Tuesday, January 15, 2019

Womb review: An old-school dystopian play with clear inspiration but misty results

Maud Hendricks's new play is set in Dublin 100 years from now, where a woman is granted asylum for being pregnant. Photo: Jeda de BrĂ­



Samuel Beckett Theatre (Dance Studio), Dublin
Jan 14-19

★ ★ 


If someone asked one year ago to gauge the mood of society, you could simply point to the fiction bestsellers. Old releases like Margaret Atwood’s The Handmaid’s Tale and George Orwell’s 1984 were selling again, as if readers were seeing uncanny parallels between those novels’ oppressive societies and their own reality.

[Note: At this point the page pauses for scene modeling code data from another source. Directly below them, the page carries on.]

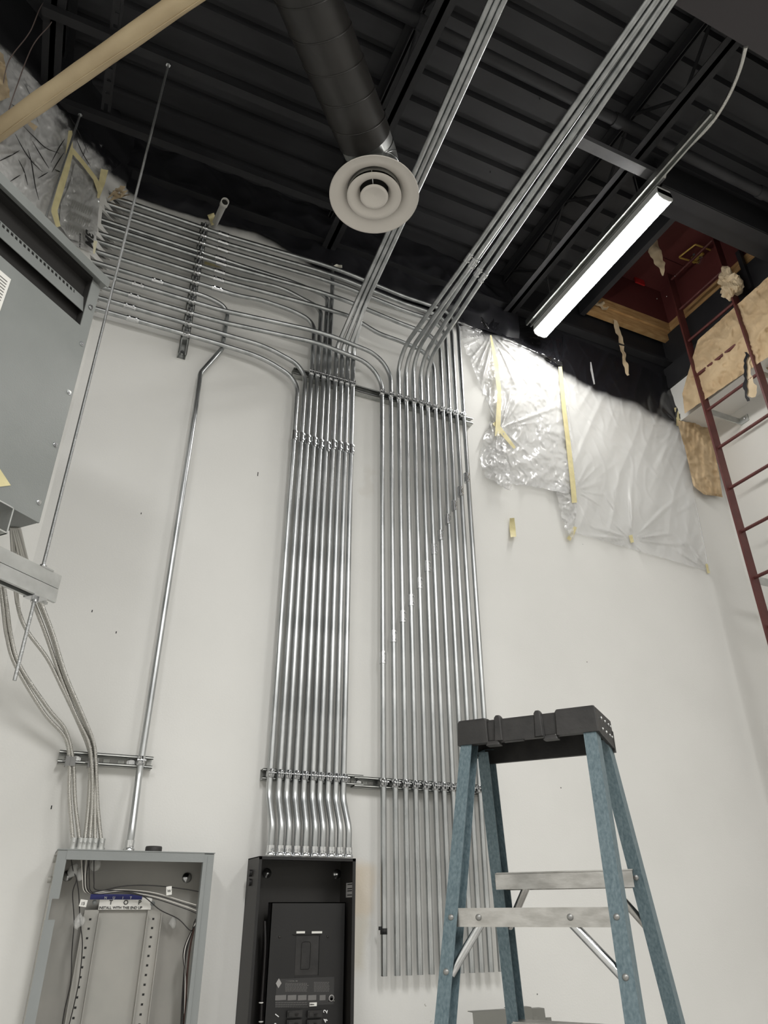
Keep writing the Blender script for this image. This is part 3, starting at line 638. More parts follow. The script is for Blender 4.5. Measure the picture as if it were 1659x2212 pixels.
mcl = ['leftmost armoured cable entering the grey panel, bowing out to the left', 'second armoured cable from the left entering the grey panel', 'armoured cable swinging under the strut then into the grey panel, third from left',
       'fourth armoured cable from the left entering the grey panel', 'fifth armoured cable from the left entering the grey panel', 'rightmost armoured cable entering the grey panel']
for k, (pts, lb) in enumerate(zip(MC, mcl)):
    P = []
    for (x, y) in pts:
        o_ = offs(y)+(.012 if k in (3,) and y > 1560 else 0)+(.008 if k == 5 and y < 1700 else 0)
        if y >= 1824: o_ = .115
        elif y > 1700: o_ = .085
        P.append(BP(x, y, o_))
    if k >= 2: P[0] = ZP(26+4*(k-2), 1136, .956); P[1] = P[0].lerp(P[2], .5)+V((0, .04, 0))
    else: P[0] = P[0]+V((-.05, -.0, .12))
    P = spline(P, 8)
    e_ = P[-1]; e_ = V((e_.x, e_.y, .187)); P[-1] = e_+V((0, 0, .03))
    c = thing('armoured_cable', lb, 'cable', e_, 'armoured cables into the grey panel')
    O(armour(M(), P, .0062, .0046, 9), 'armour', armm, c)
    O(M().tube([e_, e_+V((0, 0, .036))], .0105, 12).tube([e_, e_+V((0, 0, .008))], .0135, 8).cyl(e_+V((0, -.008, .024)), e_+V((0, -.019, .024)), .0035, 8), 'connector', galvd, c)
for x, y in ((152, 1645), (201, 1648)):
    p = BP(x, y, .062); t = g1
    O(M().box((p.x-.015, p.y-.012, p.z-.016), (p.x+.015, p.y-.009, p.z+.016)).box((p.x-.017, p.y-.010, p.z-.016), (p.x-.014, p.y+.022, p.z+.016)).box((p.x+.014, p.y-.010, p.z-.016), (p.x+.017, p.y+.022, p.z+.016)).box((p.x-.001, p.y-.014, p.z-.014), (p.x+.001, p.y-.011, p.z+.014)).cyl((p.x-.026, p.y-.006, p.z), (p.x-.014, p.y-.006, p.z), .003, 6), 'cable_strap', mat('strap_grey', (.22, .22, .215), .45), t)
p = BX(.13, .30, .86)
O(M().cyl(p+LE*-.04, p+LE*.06, .008, 10), 'cable_support', zinc, tr)
# ---------------------------------------------------------------- open grey panel
def G(px, py, Y): q = ray(px, py); return q*(Y/q.y)
gx0, gx1, gz, gy = .098, .602, .186, 2.754
gp = thing('electrical_panel', 'open grey electrical panel with loose wires inside, no cover', 'electrical panel', ((gx0+gx1)/2, 2.9, -1.0))
m = M(); m.box((gx0, gy, -1.0), (gx0+.002, 2.9, gz)).box((gx1-.002, gy, -1.0), (gx1, 2.9, gz)).box((gx0, gy, gz-.002), (gx1, 2.9, gz)).box((gx0, 2.896, -1.0), (gx1, 2.9, gz)).box((gx0, gy, -1.0), (gx1, 2.9, -.998))
O(m, 'back_box', greyi, gp)
fl = O(M().box((gx0, gy-.002, .045), (gx0+.030, gy, gz-.002)).box((gx0, gy-.002, -1.0), (gx0+.030, gy, -.012)).box((gx0+.002, gy-.002, -.012), (gx0+.010, gy, .045)), 'left_flange', grey, gp)
O(M().box((gx1-.036, gy-.002, -1.0), (gx1, gy, gz-.004)).box((gx1-.036, gy, -1.0), (gx1-.034, gy+.02, gz-.01)).box((gx1-.022, gy-.0035, -1.0), (gx1-.019, gy-.002, gz-.01)), 'right_flange', grey, gp)
O(M().box((gx0+.028, gy-.004, gz-.030), (gx1-.034, gy-.001, gz-.002)).box((gx0-.002, gy-.006, gz-.002), (gx1+.002, 2.9, gz+.001)), 'top_flange', grey, gp)
O(M().cyl((gx0, 2.80, .10), (gx0-.012, 2.80, .10), .010, 10).cyl((gx0, 2.80, .16), (gx0-.008, 2.80, .16), .012, 10), 'side_knockout', greyi, gp)
O(M().lathe([(0, .018), (.026, .018), (.028, .014), (.028, 0)], (.402, 2.80, gz+.001), (0, 0, 1), 24), 'knockout_plug', blkp, gp)
yb = 2.852; l0 = G(200, 1958, yb); l1 = G(335, 1958, yb); zt_ = l0.z+.01
def rail(x, nm, sg):
    m = M().box((x-.022, yb, -1.0), (x+.022, yb+.003, zt_-.02)).box((x-.024, yb-.018, -1.0), (x-.022, yb+.03, zt_-.03)).box((x+.022, yb-.018, -1.0), (x+.024, yb+.03, zt_-.03))
    r = O(m, nm, greyi, gp)
    hm = M()
    for i in range(34): hm.box((x-.004, yb-.0006, zt_-.05-i*.0265), (x+.003, yb, zt_-.044-i*.0265))
    O(hm, 'screw_holes', ink, r)
    return r
rail(l0.x+.0, 'mounting_rail', 1); rail(l1.x, 'mounting_rail', -1)
O(M().box((l0.x+.02, yb+.010, -1.0), (l1.x-.02, yb+.012, zt_+.02)), 'inner_pan', greyi, gp)
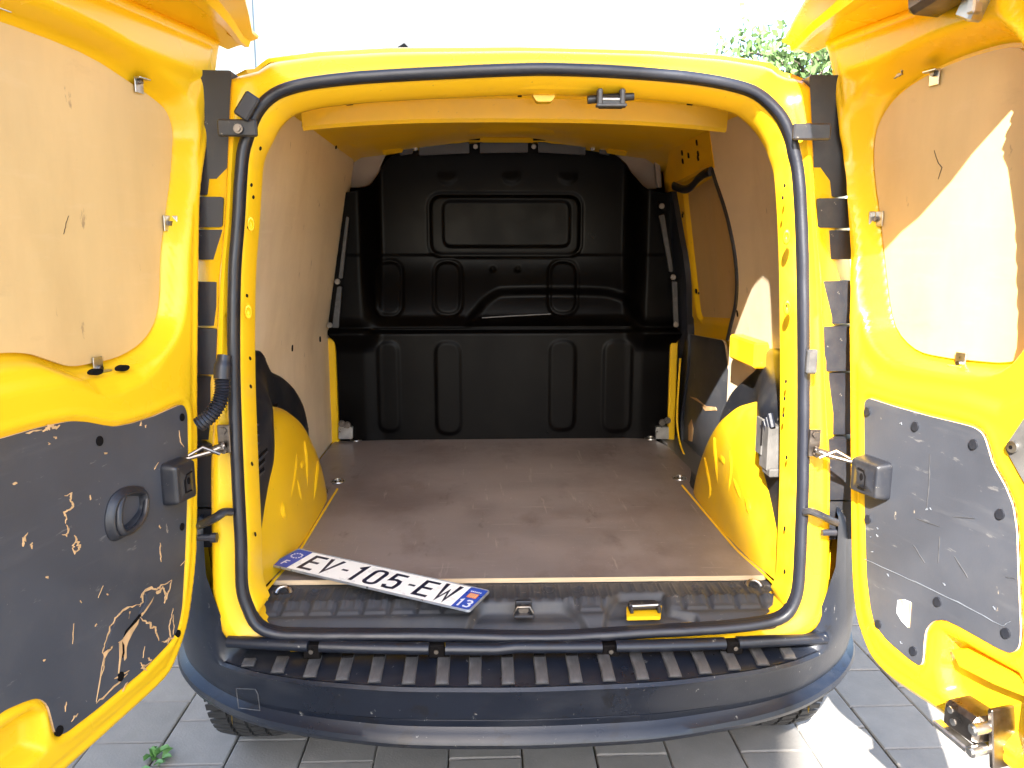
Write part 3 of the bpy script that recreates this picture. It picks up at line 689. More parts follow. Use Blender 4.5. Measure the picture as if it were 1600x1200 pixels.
loft(m,lp,closed=False); ceil=part(m,'roof_panel','yellow_in',sharp=30)
# rear cross member over the partition with scallops
m=MB(); lo=[];mid=[];hi=[]
for x in np.linspace(-.46,.46,93):
    d=.012*sum(math.exp(-((x-c)/.035)**4) for c in(-.125,.135)); zz=1.167-.03*(abs(x)/.46)**2.5-(.018 if abs(x)>.385 else 0)
    hi.append((x,1.52,zz+.02)); mid.append((x,1.50,zz+d)); lo.append((x,1.535,zz-.012+d*.4))
loft(m,[hi,mid,lo],closed=False); part(m,'roof_member','yellow_in',sharp=40)
for cx in(-.125,.135):
    mm=MB(); mm.box((cx,1.515,1.165),(.06,.02,.008),bev=.003); part(mm,'member_hole','hole')
# slots, clip and latch striker on the header
def hat(px,py,y=.28): 
    q=atY(px,py,y); return q
def hslot(px,py,w,h,y=.245,tilt=0):
    q=hat(px,py,y); d=ray(px,py)
    for _ in range(8):
        q[2]=1.0765+.108*(max(.13,q[1])-.126)-.081*(abs(q[0])/.6)**3.2; t=(q[2]-CAM[2])/d[2]; q=CAM+d*t
    q[2]-=.0035
    mm=MB(); mm.box((q[0],q[1],q[2]+.004),(w,h,.010),rot=Matrix.Rotation(tilt,3,'Y')); part(mm,'slot','hole',header)
for a in((540,157,.022,.012),(546,161,.014,.008),(757,141,.010,.008),(757,147,.010,.008),(811,143,.020,.005),(812,148,.009,.006),(1085,157,.020,.010),(1078,161,.012,.006)): hslot(*a,tilt=.09 if a[0]>1000 else (-.09 if a[0]<600 else 0))
q=hat(850,150,.165); mm=MB(); f=lambda u,v,n:(u,q[1]-n,v)
P=[tuple(hat(*p,.165)[[0,2]]) for p in((826,139),(873,139),(862,160),(838,160))]
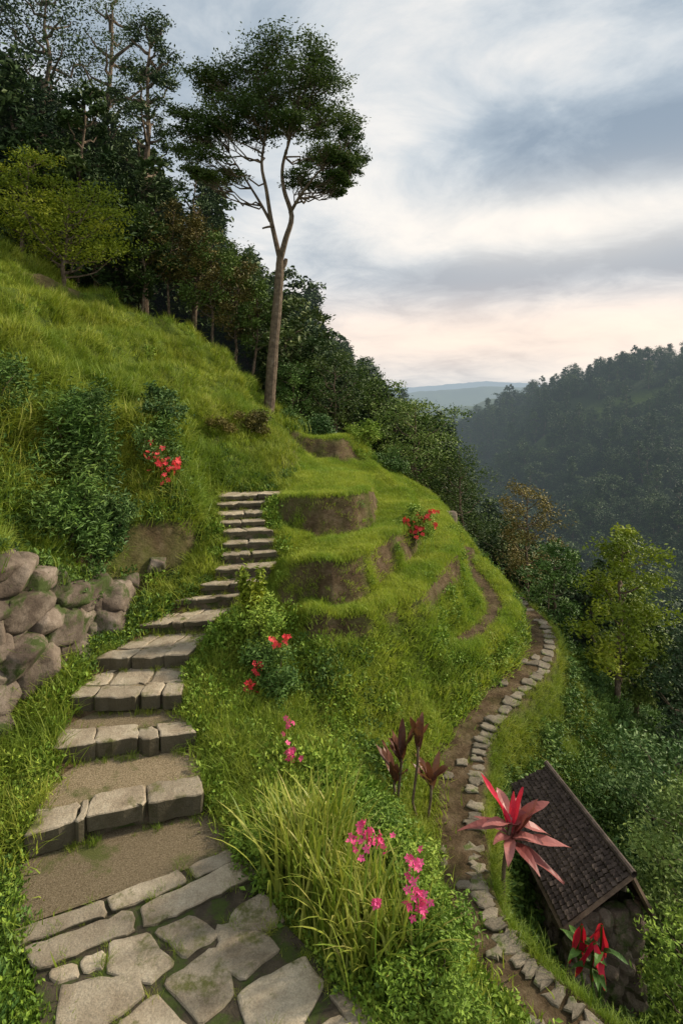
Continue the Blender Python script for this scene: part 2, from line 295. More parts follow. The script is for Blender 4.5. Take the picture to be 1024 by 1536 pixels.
Q=(np.arange(NR-1)[:,None]*NT+np.arange(NT-1)[None,:]).ravel();Q=np.stack([Q,Q+NT,Q+NT+1,Q+1],1)[:, ::-1]
m,nt=newmat('hillside_soil_and_turf');g=N(nt,'ShaderNodeNewGeometry');Pp=g.outputs['Position']
gc=ramp(nt,noise(nt,1.2,6,Pp,.7),[(.3,(.05,.08,.016)),(.55,(.11,.15,.024)),(.75,(.18,.205,.04))])
aw=N(nt,'ShaderNodeAttribute',attribute_name='wood');gc=mixc(nt,aw.outputs['Fac'],gc,(.028,.045,.016))
sc=ramp(nt,noise(nt,4,8,Pp,.7),[(.3,(.05,.034,.018)),(.5,(.125,.085,.048)),(.7,(.23,.17,.105))])
at=N(nt,'ShaderNodeAttribute',attribute_name='soil')
k=math_(nt,'ADD',at.outputs['Fac'],math_(nt,'MULTIPLY',math_(nt,'SUBTRACT',noise(nt,7,5,Pp),.5),.5),clamp=True)
col=mixc(nt,k,gc,sc);p=N(nt,'ShaderNodeBsdfPrincipled');p.inputs['Roughness'].default_value=.95;p.inputs['Specular IOR Level'].default_value=.1
nt.links.new(col,p.inputs['Base Color']);b=N(nt,'ShaderNodeBump');b.inputs['Distance'].default_value=.08;b.inputs['Strength'].default_value=1
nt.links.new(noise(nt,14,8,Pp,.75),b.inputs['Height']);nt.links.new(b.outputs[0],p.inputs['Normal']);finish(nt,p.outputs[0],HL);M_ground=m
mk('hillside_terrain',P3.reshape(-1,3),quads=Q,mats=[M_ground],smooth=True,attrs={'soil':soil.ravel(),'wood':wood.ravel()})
lr=np.log(rr)
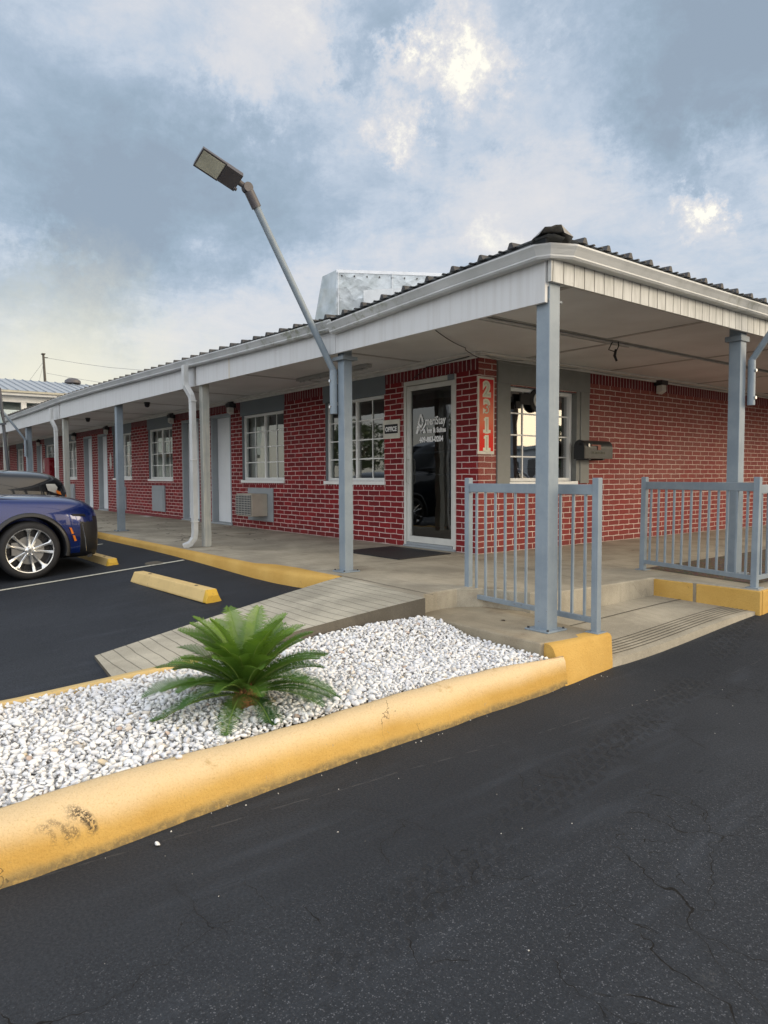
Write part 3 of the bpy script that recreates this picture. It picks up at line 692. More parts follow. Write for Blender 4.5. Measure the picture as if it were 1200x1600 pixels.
# kerb along the parking bays
mb = MB(); pts = [(-36, -.47), (-15, -.47), (-9.6, -.47), (-4.96, -.48), (-3.95, -.50), (-3.5, -.51), (-3.1, -.50), (-2.75, -.47), (-2.42, -.40), (-2.28, -.27)]
inn = [(-36, -.398), (-15, -.398), (-9.6, -.398), (-4.96, -.398), (-3.75, -.398), (-3.5, -.272), (-3.1, -.232), (-2.65, -.252), (-2.45, -.247), (-2.27, -.242)]
rings = []
for k in range(len(pts)):
    segs = [(pts[k], inn[k])]
    (ox, oy), (ix, iy) = pts[k], inn[k]; zz = .006
    jj = .006*math.sin(k*2.3); rings.append([(ox, oy-.03, -.5), (ox, oy-.022, -.13), (ox, oy-.012+jj, -.03), (ox, oy+.004, -.006), (ox, oy+.022, zz), (ix, iy, zz), (ix, iy+.002, -.02)])
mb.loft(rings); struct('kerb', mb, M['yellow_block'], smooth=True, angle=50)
# thin inner kerb between parking and gravel
mb = MB(); rings = []
for y in list(np.linspace(-2.22, -3.6, 12))+[-5, -7]:
    x = -1.02+.19*min(1, (y+2.3)/-1.1)
    rings.append([(x-.045, y, -.5), (x-.04, y, -.225), (x-.02, y, -.212), (x+.025, y, -.212), (x+.04, y, -.23), (x+.045, y, -.5)])
mb.loft(rings, cap=True); struct('kerb', mb, M['yellow_stop'], smooth=True, angle=50)
# loose yellow chips and rubble by the ramp corner
mb = MB()
for k in range(16):
    c = Vector((-.93+random.uniform(-.10, .16), -.50+random.uniform(-.12, .10), -.19)); r_ = random.uniform(.012, .045)
    vs = [c+Vector((random.uniform(-1, 1)*r_*1.4, random.uniform(-1, 1)*r_, random.uniform(-.5, .7)*r_)) for _ in range(8)]
    mb.hexa(vs[:4], vs[4:], 0 if k % 3 else 1)
tag(mb.build('rubble', [M['concrete_edge'], M['yellow_end']]), 'small heap of broken concrete and yellow paint chips beside the ramp corner', 'rubble', kind='stuff')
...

In Womb, Maud Hendricks’s well meaning but misty dystopian play for Outlandish Theatre Platform, there is a sense of something similar. Taking place in Dublin 100 years from now, it shows a totalitarian regime putting citizens in home sharing, and leaving women negotiating shelter in exchange for helping repopulate the species. It’s easy to see where the inspiration came from. 

The play seems to have interesting things to say, and chooses to do so with curiously old-school methods. In a room that, in Sabine Dargent’s costuming and Ger Clancy’s set design, is white and sterile as a spaceship, characters are stripped of personality and sent wandering through episodic scenes like automatons, as if written by a playwright nostalgic for old avant-garde theatre. It tips so steeply into absurdism, the play is difficult to judge even from early on, when a self-pitying Pigeon (Julia O’Loughlin Hendricks) with comedic woes joins a line-up of offhand complainants. (“Fuck the planet,” someone says, without explanation).

If at this point Hendricks’s production, co-directed by Bernie O’Reilly, is a mystery to people in the audience, and perhaps even to performers onstage, it’s possible only the redoubtable Venetia Bowe knows what’s happening. She arrives with intent and purpose as Alice, a pregnant woman granted asylum for becoming an “incubator” for a “lamb”. The safety of her pregnancy is promised by a prophet, who also foresees her leading a revolution. 

We follow Alice as she encounters a sinister gallery of characters played by James Hosty, from a bluff Plumber to an invasive Midwife. Along the way she has revelations about the law and nature, but these are written in indigestible chunks of dialogue. “Natural human processes have been dissected,” she observes, making the point less clear.

Many of the production’s decisions are difficult to fathom. Why is Hosty’s Prophet pivoting and extending like a dancer, while Alice details her backstory? Why does Ger Clancy’s set suspend a sealed bottle of water from on high, as the room drenches from a leak? The bigger question is the presence of the Goddess of Unrestrained Privilege, an omnipresent character whose part in the drama is left hanging. It may, finally, be a picture of new life and renewed affection for the natural world, but one that remains unfinished.